Everett moved to London in 1975, and as difficult as it is to imagine now, gay sex had only been legal for seven years. “The police — making the most of the ambiguity in the 1967 law — continued to raid and arrest people for homosexual acts in public and so there was a palpable feeling that we were stepping in Oscar’s freshly trodden footprints on those unlucky occasions when we were herded into paddy wagons and taken down to the police station for the night,” Everett says. The knowledge even informed his career choices.

Everett directs himself in ‘Happy Prince’

“Later I became an actor and performed in The Picture of Dorian Gray. It was a great success. When an actor discovers a writer who really works for him — that he can perform well and make his own — it is the beginning of a treasured relationship,” he says. “Something between me and the text sparked. A few years later I performed The Importance of Being Earnest [in French] at the Theatre National de Chaillot in Paris and then made two films from Wilde plays: An Ideal Husband and The Importance of Being Earnest.”

It was around that time that his career “dried up — literally evaporated overnight,” he says. And so Everett realized he needed to make him own opportunities.

“I began to write; I decided to create a role for myself. If no one else would employ me I would employ myself,” he says. “Oscar Wilde seemed to be the ideal character — not the Wilde of folklore, the iconic family man, the life and soul of the café royal, but a different Wilde — the fallen star, the last great vagabond of the 19th century, punished and crushed by society, yet somehow surviving. I would write the Passion of Wilde!
Writing it was one thing; getting it made was another.

“After I had been turned down by almost every director of note, I decided to make the film myself,” Everett says. “If I had been in possession of a crystal ball I would not have embarked on such a journey.
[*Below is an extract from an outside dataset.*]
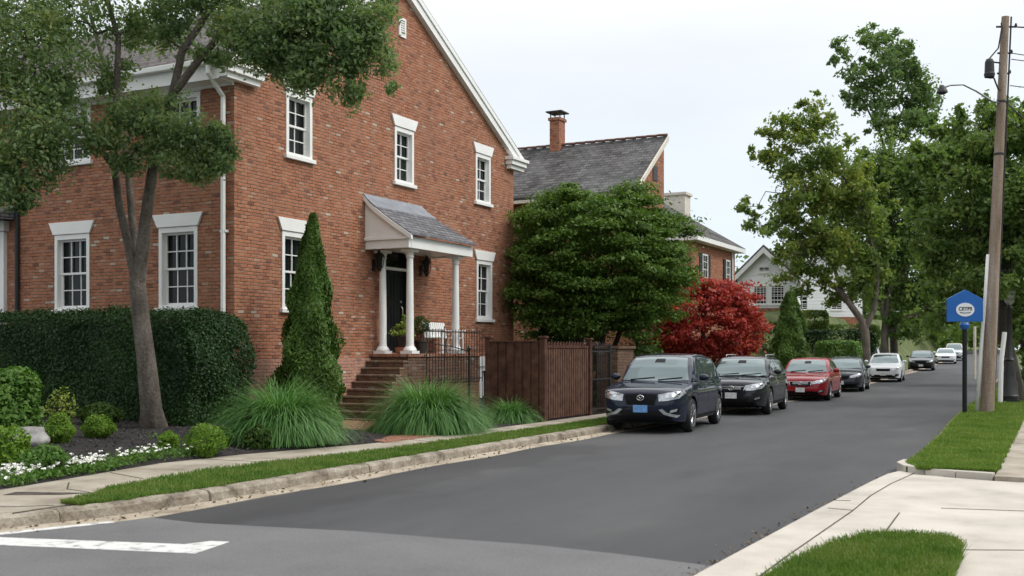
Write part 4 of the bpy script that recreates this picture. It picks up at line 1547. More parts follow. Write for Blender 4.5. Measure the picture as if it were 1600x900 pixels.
# hipped brick house
h3 = empty('hipped_house', (-17.0, 56.5, 0), 0, 'brick house with hipped grey roof, white eaves and dark shutters', 'house')
o3 = Vector(h3.location)
mb = MB()
mb.box(-11, 0, -4.2, 3.6, 0, 7.2)
mb.build('wall', M['brick_far'], h3)
mb = MB()
e = 0.5
zb, zp = 7.45, 10.2
x0, x1, y0, y1 = -11 - e, e, -4.2 - e, 3.6 + e
vs = [(x0, y0, zb), (x1, y0, zb), (x1, y1, zb), (x0, y1, zb), (-7.4, -0.4, zp), (-3.6, -0.4, zp)]
mb.add(vs, [(0, 1, 5, 4), (1, 2, 5), (2, 3, 4, 5), (3, 0, 4), (3, 2, 1, 0)])
mb.build('roof', M['slate'], h3)
mb = MB()
mb.box(x0, x1 - 0.02, y0 + 0.02, y1 - 0.02, 7.2, 7.44)
mb.build('eave', M['white'], h3)
mb = MB()
mb.box(-3.6, -2.4, 2.0, 3.0, zp - 1.6, zp + 0.25)
mb.box(-3.7, -2.3, 1.9, 3.1, zp + 0.251, zp + 0.4)
mb.build('chimney', M['cream'], h3)
T3 = lambda u, v, z: (-17 + v, u, z)
box_window(h3, T3, 54.0, 54.9, 5.1, 6.7, 2, 4, off=o3, shutters=True)
box_window(h3, T3, 58.2, 59.0, 5.1, 6.7, 2, 4, off=o3, shutters=True)
mb = MB()
mb.tube([(0.06, 2.9, 7.2), (0.06, 2.9, 0.2)], 0.06, 6)
mb.build('downspout', M['white'], h3)

# white gabled house on the bank
def siding_house(name, label, loc, w, dpt, zb, ze, zp, wins, rz=0.0, base=True):
    h = empty(name, loc, rz, label, 'house')
    mb = MB()
    mb.prism([Vector((-w / 2, 0, zb)), Vector((w / 2, 0, zb)), Vector((w / 2, 0, ze)), Vector((0, 0, zp)), Vector((-w / 2, 0, ze))], (0, dpt, 0))
    k = zb + 0.2
    while k < zp - 0.3:
        hw = w / 2 if k < ze else w / 2 * (zp - k) / (zp - ze)
        mb.box(-hw + 0.1, hw - 0.1, -0.025, -0.002, k, k + 0.04)
        k += 0.3
    mb.build('wall', M['white_far'], h)
    mb = MB()
    for s in (-1, 1):
        a = Vector((s * (w / 2 + 0.45), -0.45, ze - 0.3))
        b = Vector((0, -0.45, zp + 0.12))
        mb.prism([a, b, b + Vector((0, dpt + 0.9, 0)), a + Vector((0, dpt + 0.9, 0))], (0, 0, 0.16))
    mb.build('roof', M['slate'], h)
    mb = MB()
    for s in (-1, 1):
        mb.prism([Vector((s * (w / 2 + 0.45), -0.5, ze - 0.32)), Vector((0, -0.5, zp + 0.1)), Vector((0, -0.5, zp - 0.3)), Vector((s * (w / 2 + 0.45), -0.5, ze - 0.7))], (0, 0.06, 0))
    mb.build('rake_board', M['white'], h)
    for a, b, c, d, cc in wins:
        box_window(h, lambda u, v, z: (u, -v, z), a, b, c, d, cc, 4)
    if base:
        mb = MB()
        mb.box(-w / 2 - 0.05, w / 2 + 0.05, -0.06, dpt, zb - 1.0, zb - 0.002)
        mb.build('base', M['brick_far'], h)
    return h


siding_house('gabled_house', 'white clapboard house with steep front gable behind the red maple', (-19.4, 76, 0), 3.7, 8, 4.7, 7.0, 8.85, [(-0.75, 0.2, 4.95, 6.3, 4), (0.45, 1.4, 4.95, 6.3, 4), (-0.4, 0.4, 7.2, 7.65, 2)], R(8))
siding_house('white_house', 'white house with grey roof glimpsed through the roadside trees', (-19.5, 95, 0), 7.5, 9, 4.6, 7.8, 10.6, [(1.0, 2.0, 5.2, 6.8, 2), (-2.0, -1.0, 5.2, 6.8, 2)], R(30))

# ================================================================== vehicles
def smooth_interp(keys, y):
    ks = sorted(keys)
    return float(np.interp(y, [k[0] for k in ks], [k[1] for k in ks]))


def bvh_of(o):
    me = o.data
    return BVHTree.FromPolygons([v.co.copy() for v in me.vertices], [tuple(p.vertices) for p in me.polygons])


def patch(name, poly, frame, bvh, mat, parent, off=0.008, cuts=5, thick=0.012, mirror=False):
    """a fitted panel: a 2D outline pressed onto the bodywork along a direction.
    frame = (origin, u axis, v axis, ray direction)"""
    objs = []
    o0, ua, va, dr = [Vector(a) for a in frame]
    bm = bmesh.new()
    vs = [bm.verts.new((p[0], p[1], 0)) for p in poly]
    bm.faces.new(vs)
    bmesh.ops.triangulate(bm, faces=bm.faces[:])
    bmesh.ops.subdivide_edges(bm, edges=bm.edges[:], cuts=cuts, use_grid_fill=True)
    dead = []
    for v in bm.verts:
        q = o0 + ua * v.co.x + va * v.co.y
        hit = bvh.ray_cast(q, dr, 20)
        if hit[0] is None:
            dead.append(v)
            continue
        n = hit[1]
        if n.dot(dr) > 0:
            n = -n
        v.co = hit[0] + (n * 0.6 - dr * 0.4).normalized() * off
    bmesh.ops.delete(bm, geom=dead, context='VERTS')
    if not bm.faces:
        bm.free()
        return None
    bmesh.ops.recalc_face_normals(bm, faces=bm.faces[:])
    for f in bm.faces:
        if f.normal.dot(dr) > 0:
            f.normal_flip()
    ret = bmesh.ops.extrude_face_region(bm, geom=bm.faces[:])
    for g in ret['geom']:
        if isinstance(g, bmesh.types.BMVert):
            g.co -= dr * 0.0
    # push the original sheet inwards so the panel has a rim
    newv = {g for g in ret['geom'] if isinstance(g, bmesh.types.BMVert)}
    for v in bm.verts:
        if v not in newv:
            v.co += dr * thick
    bmesh.ops.recalc_face_normals(bm, faces=bm.faces[:])
    me = bpy.data.meshes.new(name)
    bm.to_mesh(me)
    bm.free()
    me.materials.append(mat)
    me.polygons.foreach_set('use_smooth', [True] * len(me.polygons))
    o = link(bpy.data.objects.new(name, me), parent)
    md = o.modifiers.new('split', 'EDGE_SPLIT')
    md.split_angle = R(40)
    return o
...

It took 10 years to get to preproduction.

“I didn’t think of immersing myself fully in the beginning, because I never wanted to be the director,” he continues. “I had written a couple of books [about Oscar Wilde, in 2000 and 2005], and I really wanted to write a script in which I could act and maybe resuscitate my career to a certain extent. So, Oscar Wilde seemed to be the perfect character in that he’s a great inspiration to me — the patron saint figure in a way. After sending the screenplay to a number of directors and seeing them all pass on the project, I realized if a screenplay is not directed it is nothing. You can’t publish it in a magazine. It’s nothing. And I thought, I’m going to do it myself. And that’s what happened.”

The version of Oscar Wilde’s life that Everett tells is both depressing and sad, as it focuses on the final years of his life, following his late-release from jail, after having been sent there for engaging in sodomy. Much of the film features Wilde on his deathbed, recalling the horrible atrocities that befell him.

“I focused on the latter part of Wilde’s life partly because the other three films about him focus on the successful part of his life, and I think that is a little bit of an easy get out for people to just look at the good part,” Everett says. “What society did to him was this: They put him in prison, and then they imprisoned him in liberty, and it happened just for the fact of being a homosexual man. So, for me, as a homosexual man, this is the important part of the story. It’s like the Passion of Oscar, like Christians have The Passion of Christ. And seeing Wilde go from one stage to another is a great inspiration. And I think he was also amazing in his exile. He was never a victim.”

Having made his directorial debut, albeit with reservations, would he direct another film?

“I would,” he says. “It’s kind of like childbirth when you’re directing a movie. You think when you’re in labor, ‘Oh, god, I’m never doing this again.’ But as soon as the baby is out of the bag, you think, I can’t remember all that pain. I’m now bristling with new ideas.”

At 59, this summer Everett moved back to England to help take care of his elderly mother.

“It’s is like going back in the closet!” he says with a chuckle. “You go immediately back to the relationship you had when you were 14, and my mum doesn’t realize that I’m 59, and she kind of orders me around. I have to close windows, open bottles and do everything. That is quite difficult. But it’s nice.”